→ Dataset records:
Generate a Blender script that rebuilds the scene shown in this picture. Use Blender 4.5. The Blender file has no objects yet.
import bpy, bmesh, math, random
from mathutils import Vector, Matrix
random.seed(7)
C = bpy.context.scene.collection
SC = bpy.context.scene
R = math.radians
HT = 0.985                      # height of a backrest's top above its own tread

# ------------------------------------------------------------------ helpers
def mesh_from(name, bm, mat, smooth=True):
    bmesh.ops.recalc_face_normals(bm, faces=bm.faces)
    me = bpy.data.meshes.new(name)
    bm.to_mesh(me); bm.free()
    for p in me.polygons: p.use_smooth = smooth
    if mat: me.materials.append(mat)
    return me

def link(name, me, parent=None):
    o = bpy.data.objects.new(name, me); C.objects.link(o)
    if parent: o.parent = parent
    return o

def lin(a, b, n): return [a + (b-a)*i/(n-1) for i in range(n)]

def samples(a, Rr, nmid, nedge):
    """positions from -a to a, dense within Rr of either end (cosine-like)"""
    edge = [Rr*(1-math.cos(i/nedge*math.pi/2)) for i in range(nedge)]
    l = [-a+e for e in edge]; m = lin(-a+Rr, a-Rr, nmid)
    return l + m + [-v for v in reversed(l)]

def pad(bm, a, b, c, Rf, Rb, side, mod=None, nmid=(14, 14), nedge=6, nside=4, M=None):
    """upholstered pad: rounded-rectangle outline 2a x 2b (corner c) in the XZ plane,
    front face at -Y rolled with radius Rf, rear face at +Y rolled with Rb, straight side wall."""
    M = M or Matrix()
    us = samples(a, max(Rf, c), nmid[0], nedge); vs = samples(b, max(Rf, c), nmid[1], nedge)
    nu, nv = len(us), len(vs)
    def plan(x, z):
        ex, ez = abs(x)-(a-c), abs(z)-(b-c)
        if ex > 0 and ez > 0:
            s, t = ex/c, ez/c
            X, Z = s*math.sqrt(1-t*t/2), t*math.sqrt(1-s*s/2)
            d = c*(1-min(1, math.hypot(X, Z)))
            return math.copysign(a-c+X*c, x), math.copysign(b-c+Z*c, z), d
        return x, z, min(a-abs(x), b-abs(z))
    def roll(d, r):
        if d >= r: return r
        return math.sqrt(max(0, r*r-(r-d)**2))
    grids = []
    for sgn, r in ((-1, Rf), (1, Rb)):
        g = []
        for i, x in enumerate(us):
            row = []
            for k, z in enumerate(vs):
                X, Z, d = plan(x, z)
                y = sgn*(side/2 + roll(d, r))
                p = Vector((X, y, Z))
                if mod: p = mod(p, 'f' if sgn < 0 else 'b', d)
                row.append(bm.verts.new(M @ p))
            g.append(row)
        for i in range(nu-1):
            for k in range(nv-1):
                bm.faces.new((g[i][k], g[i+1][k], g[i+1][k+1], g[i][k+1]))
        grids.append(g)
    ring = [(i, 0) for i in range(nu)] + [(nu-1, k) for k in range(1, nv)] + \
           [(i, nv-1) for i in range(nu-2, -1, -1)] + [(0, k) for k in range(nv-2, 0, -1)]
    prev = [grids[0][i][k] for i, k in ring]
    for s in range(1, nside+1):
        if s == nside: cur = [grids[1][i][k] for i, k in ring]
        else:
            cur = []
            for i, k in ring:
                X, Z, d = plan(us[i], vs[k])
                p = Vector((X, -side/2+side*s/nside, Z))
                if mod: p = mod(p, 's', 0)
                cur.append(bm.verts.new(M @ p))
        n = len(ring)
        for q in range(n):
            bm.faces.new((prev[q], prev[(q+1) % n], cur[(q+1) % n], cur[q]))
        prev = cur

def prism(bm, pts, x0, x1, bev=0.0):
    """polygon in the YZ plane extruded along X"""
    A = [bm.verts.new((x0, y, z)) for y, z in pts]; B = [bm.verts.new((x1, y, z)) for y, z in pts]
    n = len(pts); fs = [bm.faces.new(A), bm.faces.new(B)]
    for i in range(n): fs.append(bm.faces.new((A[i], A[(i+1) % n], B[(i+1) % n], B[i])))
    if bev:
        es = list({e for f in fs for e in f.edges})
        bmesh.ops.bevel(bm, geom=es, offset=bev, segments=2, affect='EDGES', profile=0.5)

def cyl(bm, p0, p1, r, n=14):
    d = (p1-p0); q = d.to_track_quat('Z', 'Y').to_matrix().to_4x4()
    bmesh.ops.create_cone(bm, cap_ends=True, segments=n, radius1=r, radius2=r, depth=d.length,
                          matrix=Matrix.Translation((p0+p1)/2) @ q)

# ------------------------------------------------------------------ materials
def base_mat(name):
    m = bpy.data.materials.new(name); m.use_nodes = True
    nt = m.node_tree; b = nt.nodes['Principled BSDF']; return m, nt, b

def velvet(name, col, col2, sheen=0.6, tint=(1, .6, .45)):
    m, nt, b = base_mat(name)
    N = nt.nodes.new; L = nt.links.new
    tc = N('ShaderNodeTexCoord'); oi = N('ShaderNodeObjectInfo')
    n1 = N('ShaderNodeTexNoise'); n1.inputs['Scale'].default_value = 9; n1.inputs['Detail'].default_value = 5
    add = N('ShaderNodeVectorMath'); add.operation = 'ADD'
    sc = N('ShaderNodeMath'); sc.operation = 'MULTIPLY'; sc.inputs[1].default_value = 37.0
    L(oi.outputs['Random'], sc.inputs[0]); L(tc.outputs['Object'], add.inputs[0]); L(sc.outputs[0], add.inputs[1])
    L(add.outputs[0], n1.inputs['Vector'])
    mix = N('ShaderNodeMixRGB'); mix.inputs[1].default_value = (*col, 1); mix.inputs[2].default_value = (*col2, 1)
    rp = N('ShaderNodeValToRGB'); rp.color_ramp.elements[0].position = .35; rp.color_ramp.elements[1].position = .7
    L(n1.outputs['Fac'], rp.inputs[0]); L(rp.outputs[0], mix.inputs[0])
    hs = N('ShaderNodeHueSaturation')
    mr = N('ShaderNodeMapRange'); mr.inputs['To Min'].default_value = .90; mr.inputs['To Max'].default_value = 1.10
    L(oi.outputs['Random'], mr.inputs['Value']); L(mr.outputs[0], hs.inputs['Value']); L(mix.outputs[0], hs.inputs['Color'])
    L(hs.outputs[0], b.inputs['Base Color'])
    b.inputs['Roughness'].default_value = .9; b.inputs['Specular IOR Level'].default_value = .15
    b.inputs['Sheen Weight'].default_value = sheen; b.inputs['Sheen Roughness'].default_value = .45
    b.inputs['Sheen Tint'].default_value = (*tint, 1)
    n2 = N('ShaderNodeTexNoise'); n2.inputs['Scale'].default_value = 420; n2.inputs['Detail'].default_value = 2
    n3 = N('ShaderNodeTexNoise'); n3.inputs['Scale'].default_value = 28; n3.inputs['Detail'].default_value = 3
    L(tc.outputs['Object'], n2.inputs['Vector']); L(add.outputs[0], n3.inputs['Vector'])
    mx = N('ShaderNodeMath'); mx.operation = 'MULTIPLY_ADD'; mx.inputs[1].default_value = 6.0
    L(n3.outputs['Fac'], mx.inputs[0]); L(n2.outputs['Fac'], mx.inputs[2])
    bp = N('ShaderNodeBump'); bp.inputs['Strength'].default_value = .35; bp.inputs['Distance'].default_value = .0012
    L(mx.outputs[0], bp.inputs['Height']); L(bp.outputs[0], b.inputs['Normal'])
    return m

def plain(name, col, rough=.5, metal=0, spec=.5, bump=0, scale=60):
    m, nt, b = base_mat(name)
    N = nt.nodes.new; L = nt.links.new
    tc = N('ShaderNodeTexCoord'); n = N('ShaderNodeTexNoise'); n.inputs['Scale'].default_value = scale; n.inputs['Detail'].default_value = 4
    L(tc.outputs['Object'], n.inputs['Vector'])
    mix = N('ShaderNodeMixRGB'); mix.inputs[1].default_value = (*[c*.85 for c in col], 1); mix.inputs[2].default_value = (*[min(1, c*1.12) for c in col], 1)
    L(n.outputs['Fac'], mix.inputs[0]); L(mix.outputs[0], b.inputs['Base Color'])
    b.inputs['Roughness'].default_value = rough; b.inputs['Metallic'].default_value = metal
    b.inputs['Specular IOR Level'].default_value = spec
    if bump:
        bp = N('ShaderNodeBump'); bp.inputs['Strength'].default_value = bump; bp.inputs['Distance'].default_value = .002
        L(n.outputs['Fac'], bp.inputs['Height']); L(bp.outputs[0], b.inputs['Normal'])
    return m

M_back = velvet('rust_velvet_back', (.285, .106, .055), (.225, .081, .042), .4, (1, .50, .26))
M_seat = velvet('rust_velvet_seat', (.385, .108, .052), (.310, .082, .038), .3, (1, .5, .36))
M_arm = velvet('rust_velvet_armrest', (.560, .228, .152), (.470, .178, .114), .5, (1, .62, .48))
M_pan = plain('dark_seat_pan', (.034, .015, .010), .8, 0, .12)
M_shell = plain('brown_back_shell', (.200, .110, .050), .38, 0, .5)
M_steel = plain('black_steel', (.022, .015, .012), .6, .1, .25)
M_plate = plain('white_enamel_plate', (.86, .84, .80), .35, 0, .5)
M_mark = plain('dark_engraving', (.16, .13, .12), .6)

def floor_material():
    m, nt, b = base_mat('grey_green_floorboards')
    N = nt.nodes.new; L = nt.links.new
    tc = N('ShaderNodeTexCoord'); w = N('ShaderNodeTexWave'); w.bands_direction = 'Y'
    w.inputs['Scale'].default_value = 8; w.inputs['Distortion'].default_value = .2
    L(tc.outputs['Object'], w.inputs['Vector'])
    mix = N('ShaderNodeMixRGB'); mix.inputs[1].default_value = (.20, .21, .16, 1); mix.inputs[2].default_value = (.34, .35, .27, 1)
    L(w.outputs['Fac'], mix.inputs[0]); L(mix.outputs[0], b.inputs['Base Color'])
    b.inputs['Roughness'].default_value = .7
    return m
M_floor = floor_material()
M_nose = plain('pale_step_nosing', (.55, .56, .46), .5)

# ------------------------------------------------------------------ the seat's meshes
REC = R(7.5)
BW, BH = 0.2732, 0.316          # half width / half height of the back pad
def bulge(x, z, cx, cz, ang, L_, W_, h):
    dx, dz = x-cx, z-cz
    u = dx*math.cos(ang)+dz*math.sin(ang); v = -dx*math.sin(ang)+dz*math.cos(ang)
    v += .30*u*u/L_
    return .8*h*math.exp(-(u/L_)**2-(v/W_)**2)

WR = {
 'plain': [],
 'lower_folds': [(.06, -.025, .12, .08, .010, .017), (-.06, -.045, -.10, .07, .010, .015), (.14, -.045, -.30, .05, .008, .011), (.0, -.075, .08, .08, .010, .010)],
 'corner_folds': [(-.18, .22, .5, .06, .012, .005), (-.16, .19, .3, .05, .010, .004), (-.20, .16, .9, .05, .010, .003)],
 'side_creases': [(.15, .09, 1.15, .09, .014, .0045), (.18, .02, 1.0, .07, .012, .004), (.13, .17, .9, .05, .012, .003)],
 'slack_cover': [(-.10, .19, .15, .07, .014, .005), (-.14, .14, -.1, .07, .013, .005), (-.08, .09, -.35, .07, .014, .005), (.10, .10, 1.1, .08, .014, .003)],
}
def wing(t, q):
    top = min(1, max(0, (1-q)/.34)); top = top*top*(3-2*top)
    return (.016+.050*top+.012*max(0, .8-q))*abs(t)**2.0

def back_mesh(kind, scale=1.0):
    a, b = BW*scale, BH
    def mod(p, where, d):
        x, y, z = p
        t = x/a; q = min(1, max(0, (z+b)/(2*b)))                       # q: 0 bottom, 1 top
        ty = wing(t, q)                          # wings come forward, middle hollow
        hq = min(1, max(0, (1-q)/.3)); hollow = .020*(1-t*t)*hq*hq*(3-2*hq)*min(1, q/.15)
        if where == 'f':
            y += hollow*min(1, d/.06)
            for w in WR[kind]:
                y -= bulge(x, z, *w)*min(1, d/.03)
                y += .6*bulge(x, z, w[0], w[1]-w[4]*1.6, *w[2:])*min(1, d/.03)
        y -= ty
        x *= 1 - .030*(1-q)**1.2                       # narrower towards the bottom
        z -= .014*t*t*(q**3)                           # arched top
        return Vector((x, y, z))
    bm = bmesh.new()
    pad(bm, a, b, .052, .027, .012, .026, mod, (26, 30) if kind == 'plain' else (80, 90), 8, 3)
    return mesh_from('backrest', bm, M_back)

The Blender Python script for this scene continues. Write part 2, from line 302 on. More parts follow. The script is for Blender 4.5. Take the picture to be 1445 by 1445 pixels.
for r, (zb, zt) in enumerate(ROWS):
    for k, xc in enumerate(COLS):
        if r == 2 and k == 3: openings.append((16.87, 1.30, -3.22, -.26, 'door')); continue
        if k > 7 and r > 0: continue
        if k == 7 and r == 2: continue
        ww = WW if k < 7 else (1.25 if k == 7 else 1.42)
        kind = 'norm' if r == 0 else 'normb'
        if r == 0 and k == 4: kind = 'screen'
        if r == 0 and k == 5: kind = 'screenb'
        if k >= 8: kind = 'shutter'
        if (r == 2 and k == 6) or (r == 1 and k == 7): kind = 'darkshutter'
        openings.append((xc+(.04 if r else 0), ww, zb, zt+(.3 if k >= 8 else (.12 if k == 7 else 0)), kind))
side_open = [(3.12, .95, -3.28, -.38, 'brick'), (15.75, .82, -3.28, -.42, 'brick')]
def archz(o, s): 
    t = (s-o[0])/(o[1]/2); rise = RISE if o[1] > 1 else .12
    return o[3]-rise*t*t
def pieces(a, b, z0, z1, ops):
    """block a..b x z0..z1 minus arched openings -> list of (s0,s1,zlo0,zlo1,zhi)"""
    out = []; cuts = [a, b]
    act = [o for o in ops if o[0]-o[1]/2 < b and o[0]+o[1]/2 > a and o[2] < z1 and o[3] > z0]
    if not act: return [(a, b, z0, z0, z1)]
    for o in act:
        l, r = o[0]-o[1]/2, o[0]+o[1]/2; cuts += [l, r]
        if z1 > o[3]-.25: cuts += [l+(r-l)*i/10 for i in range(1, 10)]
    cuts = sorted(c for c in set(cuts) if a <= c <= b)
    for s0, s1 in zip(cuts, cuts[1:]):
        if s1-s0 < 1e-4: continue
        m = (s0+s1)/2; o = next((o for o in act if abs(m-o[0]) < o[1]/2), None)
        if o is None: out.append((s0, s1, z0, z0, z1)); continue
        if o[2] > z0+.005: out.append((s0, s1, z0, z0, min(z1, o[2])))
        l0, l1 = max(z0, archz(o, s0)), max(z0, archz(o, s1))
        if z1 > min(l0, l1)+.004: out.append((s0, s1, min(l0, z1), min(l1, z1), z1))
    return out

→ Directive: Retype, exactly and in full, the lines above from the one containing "(.310, .082, .038), .3, (1, .5, .36))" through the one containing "M_nose = plain('pale_step_nosing', (.55, .56, .46), .5)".

→ Final answer:
M_seat = velvet('rust_velvet_seat', (.385, .108, .052), (.310, .082, .038), .3, (1, .5, .36))
M_arm = velvet('rust_velvet_armrest', (.560, .228, .152), (.470, .178, .114), .5, (1, .62, .48))
M_pan = plain('dark_seat_pan', (.034, .015, .010), .8, 0, .12)
M_shell = plain('brown_back_shell', (.200, .110, .050), .38, 0, .5)
M_steel = plain('black_steel', (.022, .015, .012), .6, .1, .25)
M_plate = plain('white_enamel_plate', (.86, .84, .80), .35, 0, .5)
M_mark = plain('dark_engraving', (.16, .13, .12), .6)

def floor_material():
    m, nt, b = base_mat('grey_green_floorboards')
    N = nt.nodes.new; L = nt.links.new
    tc = N('ShaderNodeTexCoord'); w = N('ShaderNodeTexWave'); w.bands_direction = 'Y'
    w.inputs['Scale'].default_value = 8; w.inputs['Distortion'].default_value = .2
    L(tc.outputs['Object'], w.inputs['Vector'])
    mix = N('ShaderNodeMixRGB'); mix.inputs[1].default_value = (.20, .21, .16, 1); mix.inputs[2].default_value = (.34, .35, .27, 1)
    L(w.outputs['Fac'], mix.inputs[0]); L(mix.outputs[0], b.inputs['Base Color'])
    b.inputs['Roughness'].default_value = .7
    return m
M_floor = floor_material()
M_nose = plain('pale_step_nosing', (.55, .56, .46), .5)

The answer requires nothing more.